--- Begin ---
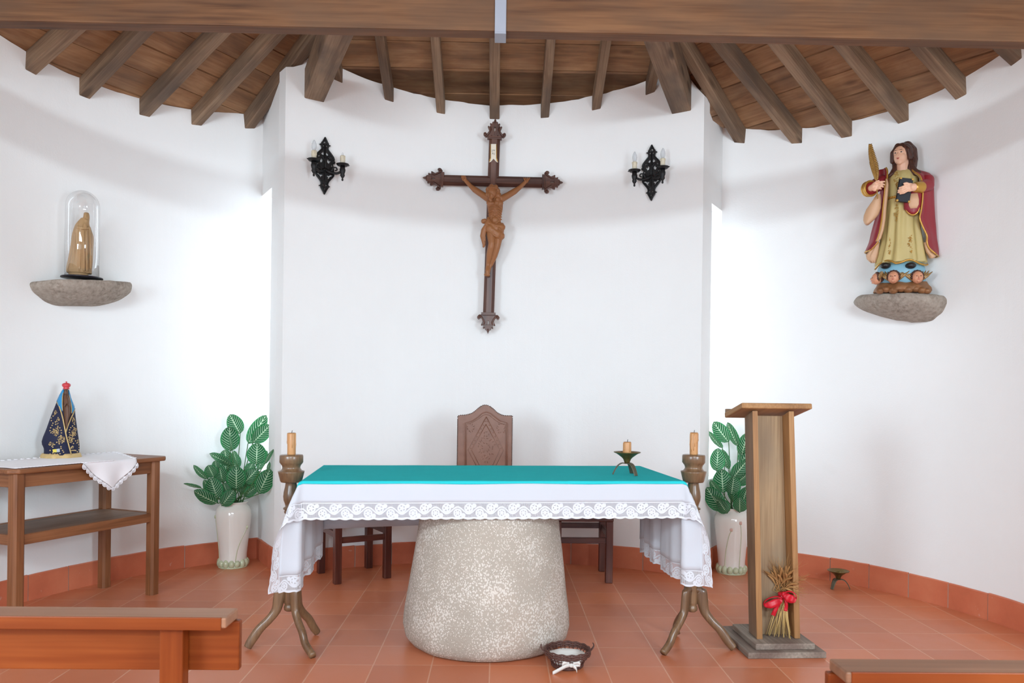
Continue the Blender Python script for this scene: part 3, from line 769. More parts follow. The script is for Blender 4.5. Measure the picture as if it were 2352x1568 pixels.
def lace(P0, P1, nrm, n, uoff):
    """edging between flat cloth points P0..P1 (inner edge), growing outwards along nrm"""
    P0, P1, nn = Vector(P0), Vector(P1), Vector(nrm); L = (P1-P0).length; V, UV, Fs = [], [], []; m = 5
    for j in range(m+1):
        for i in range(n+1):
            q = P0+(P1-P0)*i/n; u = L*i/n; d = LB*j/m
            if j == m: d += .006*abs(sin(pi*u/.059))
            q = q+nn*d
            V.append(drape(q.x, q.y, .003)); UV.append((u+uoff, j/m))
    for j in range(m):
        for i in range(n): Fs.append((j*(n+1)+i, j*(n+1)+i+1, (j+1)*(n+1)+i+1, (j+1)*(n+1)+i))
    lm.add(V, Fs, uv=UV, smooth=True)
xe, yf_, yb_ = AW/2+SH-LB, -(AD/2+FH-LB), AD/2+BH
lace((-xe-LB, yf_), (xe+LB, yf_), (0, -1), 420, 0)
lace((-xe, yb_*.94), (-xe, yf_), (-1, 0), 140, .03); lace((xe, yf_), (xe, yb_*.94), (1, 0), 140, .06)
lm.wbuild('lace_edging', M['lace'], cloth, label='white openwork lace edging with scalloped rim')

green = thing('green_cloth', 'plain teal green cloth laid over the white altar cloth', 'cloth', (ac.x, ac.y, ATOP))
gx = AW/2+.125; o = [.003, .006, .01, .016, .025, .05, .08, .105, .125]
xs = [-(AW/2+v) for v in reversed(o)]+lin(-AW/2, AW/2, 80)+[AW/2+v for v in o]
ys = [-(AD/2+v) for v in (.020, .015, .010, .006, .003)]+lin(-AD/2, AD/2-.03, 40)
V = [drape(X, Y+(.004*nz(X*3) if j == 0 else 0), .0075, .2) for j, Y in enumerate(ys) for X in xs]; nx = len(xs)
mb = MB(); mb.add(V, [(j*nx+i, j*nx+i+1, (j+1)*nx+i+1, (j+1)*nx+i) for j in range(len(ys)-1) for i in range(nx-1)], smooth=True)
mb.wbuild('cloth_panel', M['green'], green, solid=.003)

# ------------------------------------------------------------------ brass candle holders (dish on three strap legs) and candles
def dish_holder(loc, rz, label, dull=False):
    t = thing('candle_holder', label, 'candle holder', loc, rz, 'low brass candle holders')
    m1, m2 = M['brass'], M['verdigris']
    d = MB(); d.lathe([(0, .066), (.012, .066), (.016, .072), (.019, .082), (.022, .090), (.030, .100), (.045, .112), (.062, .124), (.077, .130), (.080, .133), (.078, .135), (.070, .131),
                       (.048, .118), (.032, .110), (.026, .109), (.026, .122), (.022, .122), (.021, .108), (0, .108)], n=40); d.build('dish', m1, t)
    for k in range(3):
        a = 2*pi*k/3+.5; f = MB()
        pr = smooth_line([(.010, .066), (.030, .068), (.052, .056), (.070, .030), (.084, .001)], 5)
        rings = []
        for i, p in enumerate(pr):
            u = i/(len(pr)-1); wd = .019-.006*u; th = .0045
            q = pr[min(i+1, len(pr)-1)]-pr[max(i-1, 0)]; nn = Vector((-q[1], q[0])).normalized()
            rings.append([(p[0]*cos(a)-s*wd*sin(a)+nn.x*e*th*cos(a), p[0]*sin(a)+s*wd*cos(a)+nn.x*e*th*sin(a), max(.0002, p[1]+nn.y*e*th)) for s, e in ((-1, -.4), (1, -.4), (.8, .6), (-.8, .6))])
        f.loft(rings, True, 0, False); f.build('leg', m2, t, .0015)
    return t
def candle(loc, r, h, label, group=None, drips=5, lean=0.0, seed=1):
    t = thing('candle', label, 'candle', loc, 0, group); rnd = random.Random(seed)
    b = MB(); b.lathe([(0, 0), (r*.97, 0), (r, .004), (r*1.01, h*.4), (r*.99, h*.93), (r*.93, h), (r*.7, h-.004), (0, h-.006)], n=28)
    for k in range(drips):
        a = rnd.uniform(pi, 2*pi); l = rnd.uniform(.25, .8)*h; z0 = h*rnd.uniform(.9, .99)
        P = [(r*1.0*cos(a+.05*nz(i, k)), r*1.0*sin(a+.05*nz(i, k)), z0-l*i/5) for i in range(6)]; b.tube(P, [r*.10, r*.12, r*.11, r*.12, r*.16, r*.08], 7)
    b.build('wax_body', M['wax'], t)
    w_ = MB(); w_.tube([(0, 0, h-.008), (.001, 0, h+.006), (.003, .001, h+.014)], .0016, 6); w_.build('wick', M['wick'], t)
    return t
hp = atz(1440, 1090, ATOP+.010); hp.z = ATOP+.0105
dish_holder(hp, .55, 'low brass candle holder with a stub of candle, standing on the green altar cloth')
candle((hp.x, hp.y, hp.z+.1085), .0235, .085, 'short thick honey-coloured candle stub in the brass holder on the altar', None, 4, 0, 3)
fp = atz(1925, 1350); dish_holder((fp.x, fp.y, 0), 1.15, 'empty brass candle holder on the floor tiles by the right wall')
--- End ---
* **INSTRUCTION**:
Write out the listing above again, exactly, but with no pictures in the copy.

* **RESULT BELOW**:
Continue the Blender Python script for this scene: part 3, from line 769. More parts follow. The script is for Blender 4.5. Measure the picture as if it were 2352x1568 pixels.
def lace(P0, P1, nrm, n, uoff):
    """edging between flat cloth points P0..P1 (inner edge), growing outwards along nrm"""
    P0, P1, nn = Vector(P0), Vector(P1), Vector(nrm); L = (P1-P0).length; V, UV, Fs = [], [], []; m = 5
    for j in range(m+1):
        for i in range(n+1):
            q = P0+(P1-P0)*i/n; u = L*i/n; d = LB*j/m
            if j == m: d += .006*abs(sin(pi*u/.059))
            q = q+nn*d
            V.append(drape(q.x, q.y, .003)); UV.append((u+uoff, j/m))
    for j in range(m):
        for i in range(n): Fs.append((j*(n+1)+i, j*(n+1)+i+1, (j+1)*(n+1)+i+1, (j+1)*(n+1)+i))
    lm.add(V, Fs, uv=UV, smooth=True)
xe, yf_, yb_ = AW/2+SH-LB, -(AD/2+FH-LB), AD/2+BH
lace((-xe-LB, yf_), (xe+LB, yf_), (0, -1), 420, 0)
lace((-xe, yb_*.94), (-xe, yf_), (-1, 0), 140, .03); lace((xe, yf_), (xe, yb_*.94), (1, 0), 140, .06)
lm.wbuild('lace_edging', M['lace'], cloth, label='white openwork lace edging with scalloped rim')

green = thing('green_cloth', 'plain teal green cloth laid over the white altar cloth', 'cloth', (ac.x, ac.y, ATOP))
gx = AW/2+.125; o = [.003, .006, .01, .016, .025, .05, .08, .105, .125]
xs = [-(AW/2+v) for v in reversed(o)]+lin(-AW/2, AW/2, 80)+[AW/2+v for v in o]
ys = [-(AD/2+v) for v in (.020, .015, .010, .006, .003)]+lin(-AD/2, AD/2-.03, 40)
V = [drape(X, Y+(.004*nz(X*3) if j == 0 else 0), .0075, .2) for j, Y in enumerate(ys) for X in xs]; nx = len(xs)
mb = MB(); mb.add(V, [(j*nx+i, j*nx+i+1, (j+1)*nx+i+1, (j+1)*nx+i) for j in range(len(ys)-1) for i in range(nx-1)], smooth=True)
mb.wbuild('cloth_panel', M['green'], green, solid=.003)

# ------------------------------------------------------------------ brass candle holders (dish on three strap legs) and candles
def dish_holder(loc, rz, label, dull=False):
    t = thing('candle_holder', label, 'candle holder', loc, rz, 'low brass candle holders')
    m1, m2 = M['brass'], M['verdigris']
    d = MB(); d.lathe([(0, .066), (.012, .066), (.016, .072), (.019, .082), (.022, .090), (.030, .100), (.045, .112), (.062, .124), (.077, .130), (.080, .133), (.078, .135), (.070, .131),
                       (.048, .118), (.032, .110), (.026, .109), (.026, .122), (.022, .122), (.021, .108), (0, .108)], n=40); d.build('dish', m1, t)
    for k in range(3):
        a = 2*pi*k/3+.5; f = MB()
        pr = smooth_line([(.010, .066), (.030, .068), (.052, .056), (.070, .030), (.084, .001)], 5)
        rings = []
        for i, p in enumerate(pr):
            u = i/(len(pr)-1); wd = .019-.006*u; th = .0045
            q = pr[min(i+1, len(pr)-1)]-pr[max(i-1, 0)]; nn = Vector((-q[1], q[0])).normalized()
            rings.append([(p[0]*cos(a)-s*wd*sin(a)+nn.x*e*th*cos(a), p[0]*sin(a)+s*wd*cos(a)+nn.x*e*th*sin(a), max(.0002, p[1]+nn.y*e*th)) for s, e in ((-1, -.4), (1, -.4), (.8, .6), (-.8, .6))])
        f.loft(rings, True, 0, False); f.build('leg', m2, t, .0015)
    return t
def candle(loc, r, h, label, group=None, drips=5, lean=0.0, seed=1):
    t = thing('candle', label, 'candle', loc, 0, group); rnd = random.Random(seed)
    b = MB(); b.lathe([(0, 0), (r*.97, 0), (r, .004), (r*1.01, h*.4), (r*.99, h*.93), (r*.93, h), (r*.7, h-.004), (0, h-.006)], n=28)
    for k in range(drips):
        a = rnd.uniform(pi, 2*pi); l = rnd.uniform(.25, .8)*h; z0 = h*rnd.uniform(.9, .99)
        P = [(r*1.0*cos(a+.05*nz(i, k)), r*1.0*sin(a+.05*nz(i, k)), z0-l*i/5) for i in range(6)]; b.tube(P, [r*.10, r*.12, r*.11, r*.12, r*.16, r*.08], 7)
    b.build('wax_body', M['wax'], t)
    w_ = MB(); w_.tube([(0, 0, h-.008), (.001, 0, h+.006), (.003, .001, h+.014)], .0016, 6); w_.build('wick', M['wick'], t)
    return t
hp = atz(1440, 1090, ATOP+.010); hp.z = ATOP+.0105
dish_holder(hp, .55, 'low brass candle holder with a stub of candle, standing on the green altar cloth')
candle((hp.x, hp.y, hp.z+.1085), .0235, .085, 'short thick honey-coloured candle stub in the brass holder on the altar', None, 4, 0, 3)
fp = atz(1925, 1350); dish_holder((fp.x, fp.y, 0), 1.15, 'empty brass candle holder on the floor tiles by the right wall')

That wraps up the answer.